The News Herald (Willoughby, OH)
Ohio is latest state to see GOP-backed significant voting law rewrite
COLUMBUS >> Ohio became the latest state Thursday where Republicans are proposing a significant rewrite of state election laws, an effort that comes despite sweeping GOP victories in the state last year and a smooth election.
Legislation introduced in the Ohio House calls for prohibiting placement of ballot drop boxes anywhere but at a local elections office, eliminating a day of early voting, shortening the window for requesting mail-in ballots and tightening voter ID requirements — all restrictions the House Democratic leader has criticized as “modern Jim Crow laws” targeted at disenfranchising voters of color.
The bill also would add some conveniences to elections, however, including an online absentee ballot request system long sought by voting rights advocates state and automated voter registration through the Bureau of Motor Vehicles.
The Ohio Senate is drafting its own election reform bill, Republican Senate President Matt Huffman told reporters Wednesday — acknowledging pushback against the House version.
“People say that’s voter suppression, and I know we’re never going to get past that line of public comment,” he said.

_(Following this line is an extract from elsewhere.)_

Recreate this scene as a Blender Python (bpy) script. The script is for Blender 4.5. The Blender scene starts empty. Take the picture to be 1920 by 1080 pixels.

“But I think it’s important that when we have a bipartisan group coming to you to say, ‘We can run our elections better if we make this change,’ the legislature needs to take that seriously.”
The bill’s author and cosponsor, Republican state Rep. Bill Seitz, has said the sweeping overhaul isn’t an effort to suppress voters, but a thoughtful effort to incorporate changes long sought by Democrats, Republicans, election officials and voter advocates.